Raising ‘Em Jay - Week 3

I went back to my roots this weekend, chasing 8 weekers around their playground; lapping the Metro Quad, Village Chair and T-Bar – trying to catch these kids is no simple task. The youngest are easy – the S formation of tiny skiers playing follow the leader and red light, green light is unmistakable. The older ones, though, the more experienced skiers and riders, are tricky. Here and there, you’ll see the telltale flash of an instructor jacket – and with it, the kids in the class.
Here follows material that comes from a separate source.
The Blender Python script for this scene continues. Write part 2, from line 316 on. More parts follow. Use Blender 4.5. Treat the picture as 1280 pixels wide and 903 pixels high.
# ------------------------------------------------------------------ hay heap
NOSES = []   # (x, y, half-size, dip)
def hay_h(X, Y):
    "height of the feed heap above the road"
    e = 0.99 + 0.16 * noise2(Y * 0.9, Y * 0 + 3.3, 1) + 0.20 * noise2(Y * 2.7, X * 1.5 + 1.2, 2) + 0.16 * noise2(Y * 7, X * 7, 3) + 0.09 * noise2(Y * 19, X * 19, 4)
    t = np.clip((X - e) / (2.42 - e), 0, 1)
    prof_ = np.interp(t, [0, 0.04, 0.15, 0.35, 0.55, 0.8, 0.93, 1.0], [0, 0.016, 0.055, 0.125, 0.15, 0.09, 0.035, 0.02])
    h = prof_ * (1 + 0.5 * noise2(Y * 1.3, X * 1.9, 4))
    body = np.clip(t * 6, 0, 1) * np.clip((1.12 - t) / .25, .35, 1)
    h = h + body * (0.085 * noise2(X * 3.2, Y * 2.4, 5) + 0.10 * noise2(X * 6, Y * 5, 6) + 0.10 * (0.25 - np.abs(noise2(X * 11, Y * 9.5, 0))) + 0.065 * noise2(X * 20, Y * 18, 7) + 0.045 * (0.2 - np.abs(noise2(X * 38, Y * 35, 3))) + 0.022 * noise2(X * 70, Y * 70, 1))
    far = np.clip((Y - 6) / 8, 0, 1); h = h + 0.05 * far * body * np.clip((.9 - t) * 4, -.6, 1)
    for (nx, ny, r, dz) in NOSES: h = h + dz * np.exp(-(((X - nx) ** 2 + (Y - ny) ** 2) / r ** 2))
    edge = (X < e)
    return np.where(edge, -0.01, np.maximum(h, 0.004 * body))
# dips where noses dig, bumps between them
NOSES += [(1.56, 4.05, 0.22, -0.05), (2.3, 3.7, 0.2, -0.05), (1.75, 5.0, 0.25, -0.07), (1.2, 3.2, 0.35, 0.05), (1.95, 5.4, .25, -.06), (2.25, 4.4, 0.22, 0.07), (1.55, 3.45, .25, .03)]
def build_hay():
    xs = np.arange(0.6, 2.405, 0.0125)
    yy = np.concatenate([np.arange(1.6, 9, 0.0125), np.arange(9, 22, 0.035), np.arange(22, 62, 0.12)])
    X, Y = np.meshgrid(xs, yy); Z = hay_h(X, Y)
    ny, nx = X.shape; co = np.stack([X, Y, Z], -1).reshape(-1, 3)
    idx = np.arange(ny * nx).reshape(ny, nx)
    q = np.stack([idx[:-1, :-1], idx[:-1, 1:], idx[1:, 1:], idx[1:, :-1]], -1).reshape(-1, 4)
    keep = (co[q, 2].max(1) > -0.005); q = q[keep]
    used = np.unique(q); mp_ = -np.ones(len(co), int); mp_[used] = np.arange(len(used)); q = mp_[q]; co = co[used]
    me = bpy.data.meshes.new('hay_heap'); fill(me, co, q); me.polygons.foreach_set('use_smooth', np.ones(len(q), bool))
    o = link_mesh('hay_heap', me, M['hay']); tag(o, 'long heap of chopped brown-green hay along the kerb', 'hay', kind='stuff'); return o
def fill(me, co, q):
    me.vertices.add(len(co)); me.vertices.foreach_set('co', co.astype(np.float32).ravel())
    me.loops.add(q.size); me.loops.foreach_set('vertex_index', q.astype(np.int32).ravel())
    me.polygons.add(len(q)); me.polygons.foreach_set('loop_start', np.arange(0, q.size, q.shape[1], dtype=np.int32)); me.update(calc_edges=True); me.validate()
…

I managed to snap this pic of a girl, no higher than my knee, whip into and out of the woods on what the kids refer to as a “shortcut” (the same ones exist now as they did 20 years ago when I was ducking in and out of the “trees”) and I caught a class dropping one of the “cliffs” off of Lower Quai. I thought to myself, “I wonder if their parents know what they’re up to.” I subsequently laughed at myself.
It’s not easy these days to disconnect and look back, when we’re constantly rushing ahead, at what got you to where you are. We chase first tracks and fresh powder, and sometimes forget what we valued most in those early days. It would do us all some good to revisit our roots, when life was simpler, and relearn some of those life lessons built into the days we learned how to become skiers and riders. The 8 weekers are taught patience and perseverance, self-dependence and self-motivation. They are given freedom. They are encouraged and they are pushed, but not in any aggressive sense; they can try, fail or succeed, and try again. And of course they “learn” from some of the best skiers and riders in the industry, the people who do this for a living, who spend their lives on the hill. Why would we, as parents, think we could do it any better?
And while I was tooling around on the Lower Mountain, reminiscing about my own tour as a mountain rat, I didn’t run into Hannah’s group. It was nearing the end time for the morning program, so I headed down to the meeting area, and met her group heading back up to the lifts. “We’re going up on the Flyer again!” Gracie, a girl in her group exclaimed when she saw me. “Hannah already went up once, y’know.” And when Hannah saw me, her face was beaming. I rode along as they ascended just a few hundred feet from the summit, and realized why it’s not a great idea for parents to tag along with these groups – and why handing them off to another to teach them what they need to know is a good idea if you ever want them to become a skier or a rider.